The first thing the average inventor does when he or she first conceives of a new invention is to run off to a patent attorney. This is done under the mistaken belief that the attorney is capable of producing all the “magic” that will culminate, eventually, in the inventor retiring to some tropical island and spending the rest of his or her days consuming My Tai’s with little umbrellas on top. This approach is wrong on several levels. This blog will deal with just one area, however: the patent search.
SHOULD YOU REALLY BE USING A PATENT ATTORNEY TO PERFORM A PATENT SEARCH?
The first thing an inventor should spend money on is a professional patent search, performed by a professional researcher. It’s important to understand that not only must the person doing the research understand how to do an exhaustive search (which actually requires more library science expertise than legal expertise), but the researcher must also expend whatever time may be necessary to ensure that the search is as comprehensive as is reasonably possible under the circumstances.
Patent searching is a difficult and time consuming business. It requires staff that are well-trained in general research, have a natural curiosity and inclination to “go the last mile” and, yet, do not demand a king’s ransom in order to do a good job. While capable and competent patent attorneys can certainly do, at least, as good a job as a professional researcher, there is a significant disparity between what professional researchers charge (or the level at which they’re compensated) and what a typical, qualified patent attorney would charge. Assuming an average of six hours per search, and compensation level for a professional researcher at $25.00 per hour (not including overhead and other operating costs) versus a professional fee level of $250.00 per hour for a qualified attorney, you can easily see that the cost of having a good patent search performed by a professional researcher versus one performed by a qualified attorney is considerably less expensive (i.e., $150.00 versus $1,500.00).
Some attorneys will claim, however, that they can perform a search for $500.00 to $750.00. If so, then you need ask yourself the following question: who’s actually performing the search??? What will the search include (more on that point below)? Is it the attorney, who normally bills at $250.00 per hour, or is it some low-level, lower-paid subordinate (e.g., a paralegal, secretary or even, junior lawyer in the firm) that’s actually doing the research. If so, then what are you actually getting? Remember, a professionally done patent search requires three things: expertise, a willingness to be exhaustive and a lot of time.
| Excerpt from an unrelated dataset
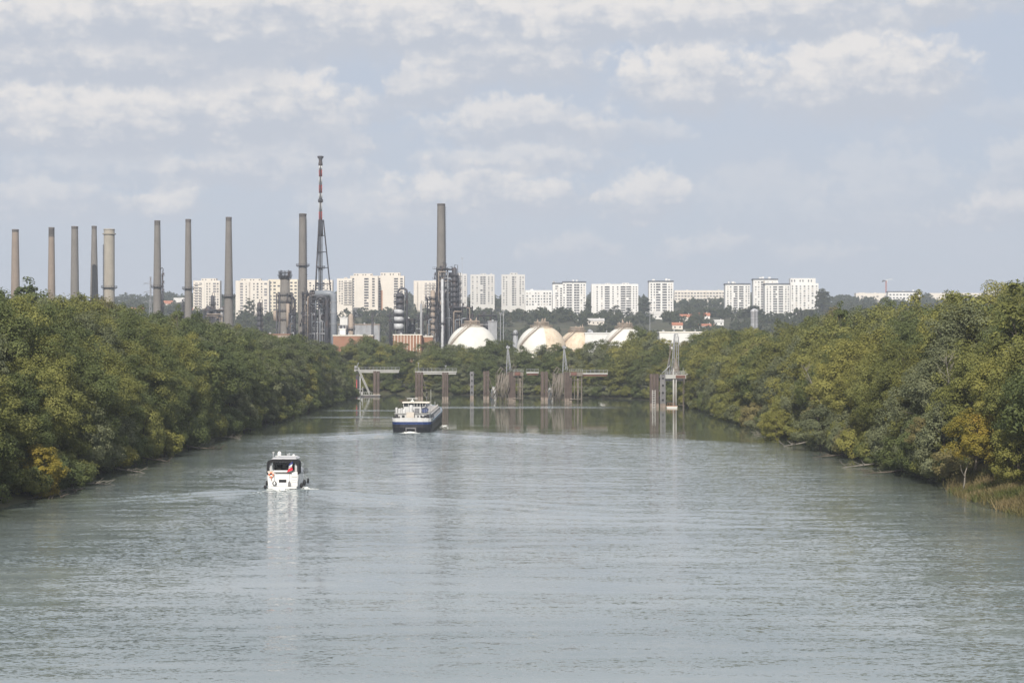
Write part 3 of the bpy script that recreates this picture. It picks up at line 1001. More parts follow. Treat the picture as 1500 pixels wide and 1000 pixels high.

WHY IT MAY BE BETTER TO SEPARATE THE PATENT SEARCHING PROCESS FROM THE “PATENTABILITY OPINION” PROCESS
A professional searcher merely performs the patent search and issues a patent search report; it’s not his or her job to provide an opinion as to whether or not you should proceed with a patent application. Rather, it’s the patent attorney who then gives you an “opinion” as to whether or not you should try to file for a patent. These are two distinct processes that should not be blended together; first the patent search and its’ results, then the patentability opinion.
An important point to consider here is if an attorney performs a patent search, what will the search include? Will it include an international search as well as a product search? A comprehensive search always includes a complete search of the U.S.P.T.O. databases, an international search and a product search. This can take hours. When the search is done, you have the chance to review it yourself. Depending on your skill level, you may be able to determine if you should talk to an attorney or not. There are times when the results of the search clearly indicate that there is just too much prior art to move forward. Some engineers and serial inventors are very capable of going through their own search results and drawing conclusions. If you have paid for an attorney to do the search and the “opinion” at the same time, you have wasted a lot of money (possibly thousands of dollars).
Second, while ethical attorneys will never engage in anything so reprehensible, from past sad experience with clients, we do know that there is the potential for a conflict of interest when you use the same attorney to both perform the search as well as to write the patent application. A professional researcher has nothing to lose by finding prior art that could dissuade you from continuing to pursue a patent.
IMPORTANT STEPS AFTER YOU’VE RECEIVED THE RESULT OF THE PATENT SEARCH
Once you’ve both received and reviewed the search results yourself, you should organize your questions and decide which Intellectual Property attorney you want to use. A good attorney will ask whether or not you’ve had a search done and if so, he or she will want to review it. The attorney will also ask you whether or not you intend to have a prototype produced and, if so, who will be building it. Lastly, a good attorney will also ask you whether you’ve determined that you can make your product at a price the consumer will pay. It’s important to remember that, once you’ve selected an attorney, you should have that attorney both review the results of the search and, where there does not appear to be a problem with proceeding, write your patent application as well.
Last but not least, in spite of what many people believe, neither attorneys nor search companies are infallible when it comes to “turning over every rock” i.e., uncovering every single imaginable relevant patent. Intelligent attorneys and well-managed patent search firms have the same disclaimer about not being able to guarantee that every relevant patent will be found. Paying more to have an attorney search doesn’t eliminate this standard industry disclaimer.
Inventors frequently want to hire one person who can do everything for them. Bad idea. Hire the right professional you need to do the right job at the right time.